Noches
Cuando yo comencé, los diarios tenían un vientre de plomo. El periódico se hacía allí, de madrugada, bajo una luz de bombillas y metales. El taller reunía de madrugada a la aristocracia obrera: los linotipistas, los cajistas, el regente (un dios tonante) y un puñado de redactores con sueño atrasado. Quien no se ha quemado con una columna recién fundida, no ha medido los textos con un cordel, no ha escuchado el clac de una caja al cerrarse y no ha visto al cajista cargar el peso de la página sobre la cadera, para llevarla a fabricar la teja, se ha perdido algo.
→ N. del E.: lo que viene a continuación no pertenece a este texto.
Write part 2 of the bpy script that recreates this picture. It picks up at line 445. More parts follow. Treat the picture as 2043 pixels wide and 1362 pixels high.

Quien no ha visto eso es como quien no asistió a una actuación de los Beatles: no sabe la cantidad de energía que puede liberar un montón de gente en un espacio cerrado.
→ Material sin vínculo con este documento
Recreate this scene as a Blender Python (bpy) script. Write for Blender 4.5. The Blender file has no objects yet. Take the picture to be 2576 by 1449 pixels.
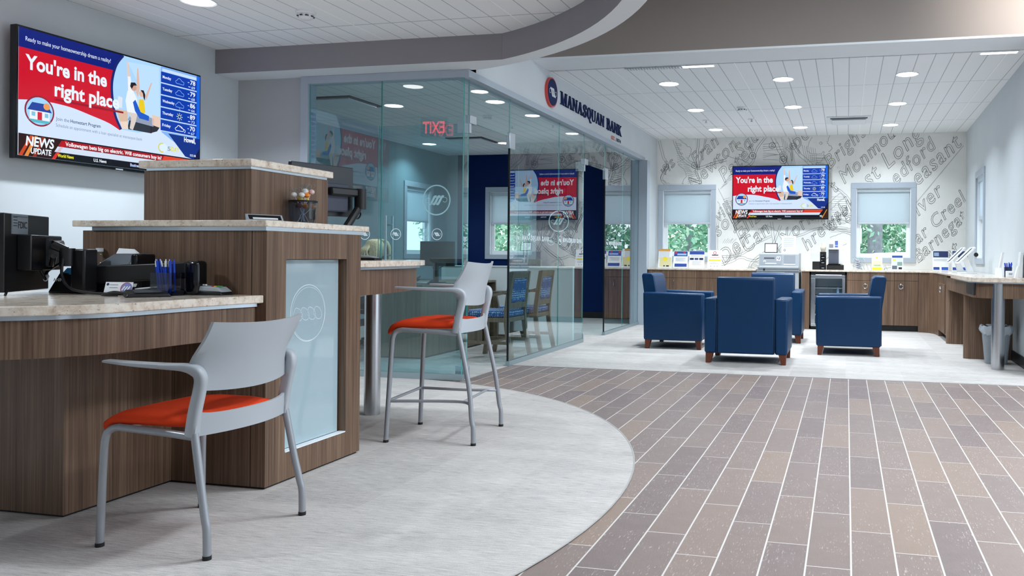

Los diarios ya no se hacen así. La información fluye por un impulso eléctrico. La esencia, sin embargo, es la misma. Siempre hay un tipo que trabaja de madrugada. Puede estar bajo el rugido de la rotativa, o frente a una pantalla de ordenador, o ante una mesa de control, o en el amanecer violento de una puerta que descarga paquetes de periódicos sobre las furgonetas de distribución; da igual. Es inexorable: en esta industria, un tipo mal pagado (demasiado bien pagado, según la empresa) pasa sus noches en la fábrica de las noticias.
O las mañanas. Cuando los fascistas hicieron su cosita heroica contra el diario en el que escribo, la bomba estalló por la mañana. Mató a Andrés Fraguas, hirió gravemente a José Sampedro e hirió a Carlos Barranco. Historia de la transición. Esta vez, los fascistas (ah, la patria) se han puesto los correajes un poco más tarde, pasada la cena. Sin abusar, porque los señoritos tienen sus horarios y necesitan estar descansados. No vaya a pillarles el diálogo con la legaña puesta.
El fascismo no soporta a los obreros. Y quiere que se note. El fascismo se expresa muy bien cuando pone una bomba en un taller, como ayer en las rotativas de El Correo.